Optimizing thermoelectric efficiency in Sn-doped Sb₂Te₃ alloys through Se alloying by modulating carrier and phonon transport

Sb₂Te₃-based alloys have attracted considerable attention owing to their favorable thermoelectric transport properties in the mid-temperature range. Herein, the thermoelectric transport properties of pristine Sb₂Te₃ and Sn_0.03Sb_1.97Te_3-ySe_y (y = 0, 0.05, 0.10, 0.15, 0.20, and 0.25) alloys were systematically investigated by combining Sn doping with Se alloying. The 1.5 at. % Sn doping in Sb₂Te₃ as Sn_0.03Sb_1.97Te₃ increased the density-of-states effective mass (m_d*) and reduced lattice thermal conductivity (κ_latt) compared with those of Sb₂Te₃, thereby enhancing the maximum thermoelectric figure of merit to 0.58 from 0.46. However, it also significantly increased the carrier concentration (n_H) to 1.46 × 10²⁰ cm⁻³, thereby limiting further enhancement of the thermoelectric figure of merit (zT). Se alloying was introduced to reduce n_H by suppressing the native antisite defects. With Se alloying, n_H gradually decreased, as expected; however, a concurrent slight reduction in m_d* was observed and, therefore, further increase in power factor was limited. Nevertheless, Se alloying led to a rather large reduction in total thermal conductivity owing to reductions in both electronic and lattice thermal conductivities induced by n_H decrease and additional phonon scattering, respectively.
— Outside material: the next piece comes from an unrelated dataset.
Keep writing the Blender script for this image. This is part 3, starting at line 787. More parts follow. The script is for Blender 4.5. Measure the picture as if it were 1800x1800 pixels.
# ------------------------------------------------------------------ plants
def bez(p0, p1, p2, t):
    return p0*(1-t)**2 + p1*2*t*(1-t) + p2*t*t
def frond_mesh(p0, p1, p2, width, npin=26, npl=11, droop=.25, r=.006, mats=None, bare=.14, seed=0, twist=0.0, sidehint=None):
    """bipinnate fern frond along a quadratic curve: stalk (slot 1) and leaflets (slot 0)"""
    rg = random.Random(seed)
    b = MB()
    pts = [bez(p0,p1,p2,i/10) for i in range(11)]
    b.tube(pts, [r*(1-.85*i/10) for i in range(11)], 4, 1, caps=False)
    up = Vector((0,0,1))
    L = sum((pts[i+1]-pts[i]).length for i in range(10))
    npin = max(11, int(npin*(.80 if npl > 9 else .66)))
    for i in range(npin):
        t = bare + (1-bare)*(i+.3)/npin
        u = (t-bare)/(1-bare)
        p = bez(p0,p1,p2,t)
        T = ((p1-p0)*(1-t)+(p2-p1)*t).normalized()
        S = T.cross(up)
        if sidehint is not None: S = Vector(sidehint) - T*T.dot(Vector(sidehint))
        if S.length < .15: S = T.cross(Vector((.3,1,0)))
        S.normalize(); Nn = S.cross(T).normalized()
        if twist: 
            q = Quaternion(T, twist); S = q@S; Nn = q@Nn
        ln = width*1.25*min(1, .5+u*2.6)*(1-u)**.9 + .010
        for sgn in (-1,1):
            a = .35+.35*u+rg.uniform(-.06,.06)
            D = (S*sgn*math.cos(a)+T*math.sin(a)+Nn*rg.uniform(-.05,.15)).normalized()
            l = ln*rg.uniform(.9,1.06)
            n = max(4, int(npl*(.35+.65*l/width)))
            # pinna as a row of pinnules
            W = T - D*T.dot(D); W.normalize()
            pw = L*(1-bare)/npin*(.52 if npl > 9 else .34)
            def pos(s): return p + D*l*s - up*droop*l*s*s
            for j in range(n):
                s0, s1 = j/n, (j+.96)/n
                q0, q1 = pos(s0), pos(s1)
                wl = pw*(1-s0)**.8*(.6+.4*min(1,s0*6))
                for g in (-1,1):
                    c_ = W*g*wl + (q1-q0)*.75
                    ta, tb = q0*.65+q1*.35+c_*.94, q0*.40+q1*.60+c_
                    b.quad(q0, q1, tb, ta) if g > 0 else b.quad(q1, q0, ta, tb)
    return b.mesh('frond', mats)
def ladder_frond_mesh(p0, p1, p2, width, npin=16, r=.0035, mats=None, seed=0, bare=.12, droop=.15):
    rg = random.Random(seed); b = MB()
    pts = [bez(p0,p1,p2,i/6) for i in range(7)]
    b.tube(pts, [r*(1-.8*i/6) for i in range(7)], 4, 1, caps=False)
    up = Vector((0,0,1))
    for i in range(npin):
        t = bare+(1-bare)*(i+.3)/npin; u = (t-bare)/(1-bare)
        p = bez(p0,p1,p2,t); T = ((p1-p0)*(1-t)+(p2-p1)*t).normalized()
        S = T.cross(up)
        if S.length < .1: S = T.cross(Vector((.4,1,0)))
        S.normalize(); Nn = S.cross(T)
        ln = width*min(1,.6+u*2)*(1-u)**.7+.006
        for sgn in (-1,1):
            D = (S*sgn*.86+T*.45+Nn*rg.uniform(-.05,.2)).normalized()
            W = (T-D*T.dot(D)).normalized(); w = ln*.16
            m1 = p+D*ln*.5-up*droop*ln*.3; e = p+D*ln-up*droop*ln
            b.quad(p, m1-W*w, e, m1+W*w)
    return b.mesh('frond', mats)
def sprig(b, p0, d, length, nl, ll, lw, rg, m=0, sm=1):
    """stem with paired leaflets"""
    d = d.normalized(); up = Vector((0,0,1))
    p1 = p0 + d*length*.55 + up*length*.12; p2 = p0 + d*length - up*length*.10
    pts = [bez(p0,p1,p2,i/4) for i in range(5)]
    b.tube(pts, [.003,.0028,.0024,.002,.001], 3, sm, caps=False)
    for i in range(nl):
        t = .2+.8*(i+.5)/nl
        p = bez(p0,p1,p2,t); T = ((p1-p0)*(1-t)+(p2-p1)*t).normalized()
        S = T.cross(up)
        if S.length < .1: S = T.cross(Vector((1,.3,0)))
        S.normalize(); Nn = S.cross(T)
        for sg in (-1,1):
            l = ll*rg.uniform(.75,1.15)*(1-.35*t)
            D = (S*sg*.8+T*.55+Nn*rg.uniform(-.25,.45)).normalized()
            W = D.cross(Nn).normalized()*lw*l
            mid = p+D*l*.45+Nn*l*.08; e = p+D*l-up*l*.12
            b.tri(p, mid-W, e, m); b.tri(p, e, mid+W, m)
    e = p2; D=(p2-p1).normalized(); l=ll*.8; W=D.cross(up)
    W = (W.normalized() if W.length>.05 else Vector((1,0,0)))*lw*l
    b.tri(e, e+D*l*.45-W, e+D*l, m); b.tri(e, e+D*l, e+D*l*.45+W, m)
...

Consequently, the overall zT increased with a small amount of Se alloying up to y = 0.10, with a maximum zT of 0.67 at 650 K, compared with 0.46 of Sb₂Te₃ and 0.59 of Sn_0.03Sb_1.97Te₃. This study demonstrated that the dual doping or further alloying of the doped compositions could be effective, as it leads to a rather large reduction in thermal conductivity despite a potential slight decrease in enhanced m_d* owing to mobility degradation.